Black people love going to the movies and enjoying cinematic escapism. Movies offer not only Black people, but all races, the opportunity to immerse themselves into celluloid comfort and to live vicariously through their favorite actors for an hour or two, before returning to the routine of life.
One thing Black people do not like, however, is not engaging the movie screen and refraining from interjecting opinion and a personal soundtrack into the film.

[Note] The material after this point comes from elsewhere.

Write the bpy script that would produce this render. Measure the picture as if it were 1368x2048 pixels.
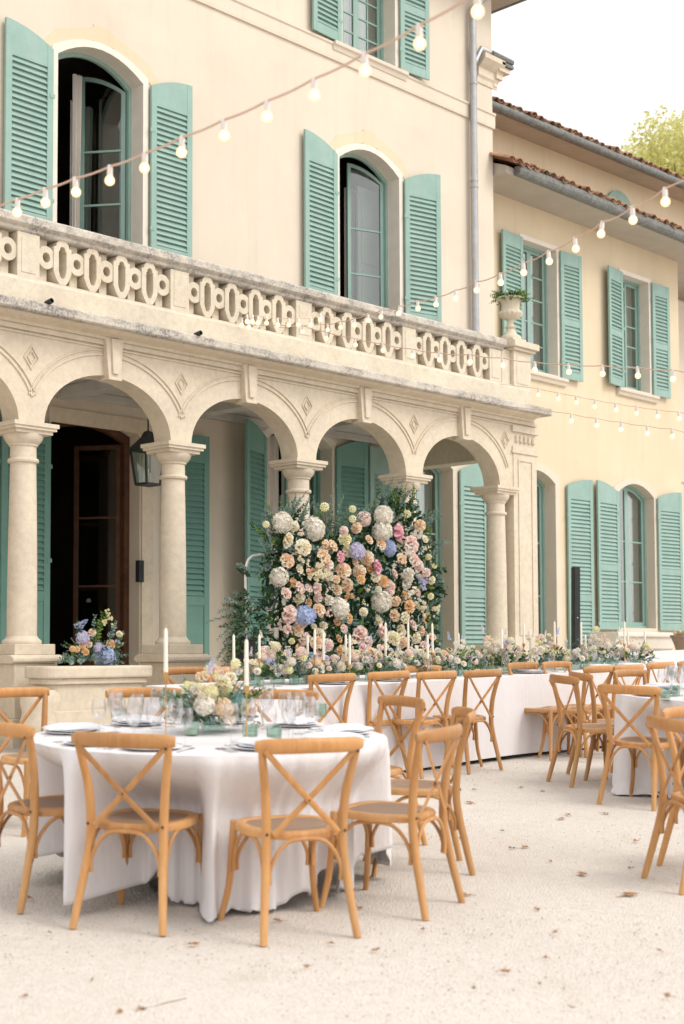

Black people love to talk during movies, whether it is to their friends next to them; three rows behind them; or to their friend in another state via a cellular device.
Black people find talking to the movie screen during scenes of distress and intense action a soothing experience, and some Black people actually subscribe to the interesting theory that the louder they are during a film, the more their voice will likely alter the outcome and finality of the film.
This has yet to be proven - that the more decibels produced by Black people during a film can actually change the outcome of the movie - but it is continuously and rigorously tested during all films Black people attend and the hypothesis has yet to be discounted as false.
A Google search of the term "Black people loud at movies" returns more than 1.4 million hits, which means this phenomenon of Black people being loud at movies is not isolated to any particular geographic region where Black people live or where they view movies. "Black people talking during movies" returns almost 50 million hits on Google.
All movie-goers who attend movies with Black people are routinely bombarded with cell phone conversations; cries of hope, despair and directions of where the protagonist of the film should hide or where to run next to avoid the clutches/knife of the villain; and the occasional conversation between two Black people who attend the film about their life.
At a movie, it is a prerequisite that you leave all your excess emotional baggage at the door and engage in a total suspension of belief. However, Black people are incapable of being quiet during movies and thus, find it highly annoying that other moviegoers are not more attune to their needs during the film you have just paid $10 dollars to see.
This problem manifested itself in Philadelphia at the end of 2008, when a Black father and son where talking during the film The Curious Case of Benjamin Button. An irate movie patron, unaware of the thought to be universally-known theory that Black people can change the outcome of the movie by talking during the film, shot the dad in the arm.
Sadly, Benjamin Button continued getting younger and died. A yet to be confirmed rumor of another Black person who talked during this film yielded opposite results: Brad Pitt's eponymous character stopped aging and the movie ended happily.
Black people love movies, but they don't like to be quiet during them. Now you know why.